Com o apoio do professor e depois de muito treino escrito, os estudantes entenderam que uma poesia pode retratar, sim, as adversidades do cotidiano, e não só amizade, amor e beleza, como acreditava a maioria, recorda o professor.
Para estimular a produção, Gijio fez questão de usar poemas produzidos na escola para exemplificar pontos positivos da criação, como coerência, encadeamento adequado de rimas e criatividade.
- No começo, eles ficavam assustados com os poemas consagrados. Aí tive a idéia de usar o material produzido por eles próprios - conta.
O empenho do professor garantiu a classificação da aluna Yasmim Conceição Alves, em 2006, no Escrevendo o Futuro. A poesia da aluna, que ainda estuda na Zilton Bicudo, foi a campeã no Estado de São Paulo e ficou entre as sete melhores no país.
Professor no banco da escola O material do concurso estimulou muitos professores a refletirem sobre o seu conteúdo programático de aulas. Nas oficinas de formação dos docentes, muitos perceberam que deixavam a desejar e poderiam aprofundar-se no tema poesia.
- Com o material nas mãos, percebi que estava ensinando da maneira errada.
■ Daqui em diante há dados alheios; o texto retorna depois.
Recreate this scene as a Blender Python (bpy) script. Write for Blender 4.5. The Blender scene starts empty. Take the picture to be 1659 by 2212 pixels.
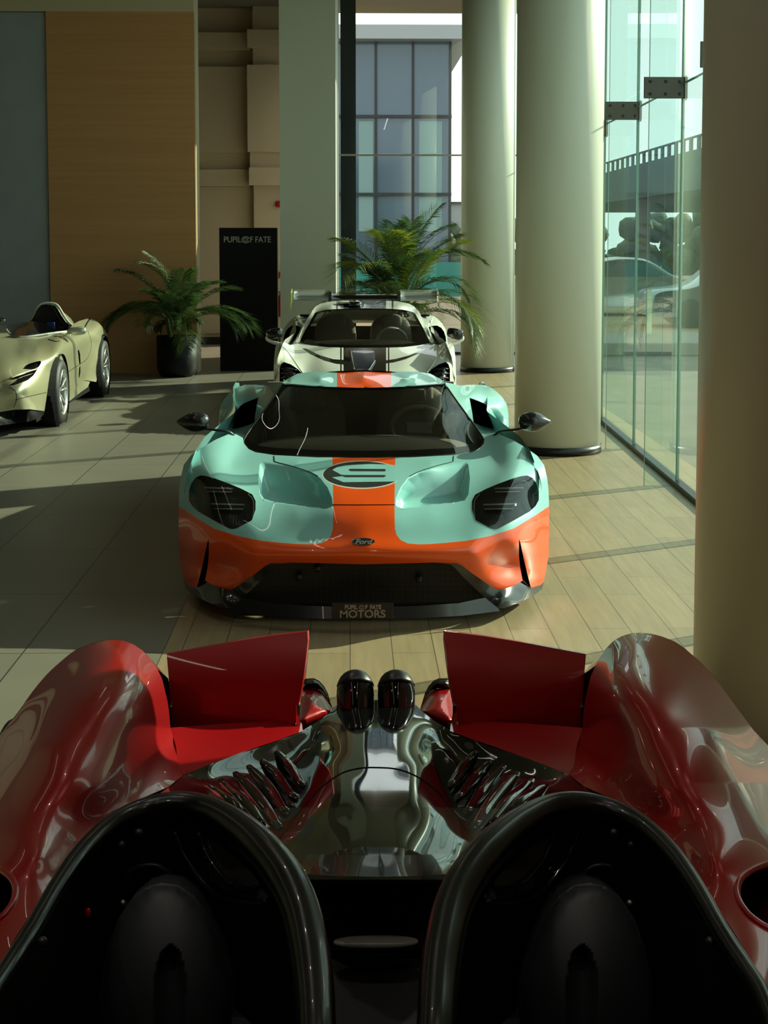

Também percebi que minha bagagem era limitada. O projeto abriu novas possibilidades de ensino - conta a professora Maria Josélia, de Pesqueira.
- Antes do Escrevendo o Futuro, acho que nem eu mesmo gostava de poesia, quanto mais trabalhar com ela em sala de aula - conta Gijio, de Franco da Rocha.
Hoje, o professor planeja, para o futuro, conseguir patrocínio para reunir em livros, todo ano, as poesias produzidas pelos alunos. O objetivo é ter um registro que poderá demonstrar a evolução do bairro a cada livro.
Já Joana D'Arc decidiu expandir a experiência e, ao lado de outra professora de Crato e com o apoio da secretaria Estadual de Educação do Ceará, trabalha a formação de 150 professores da rede.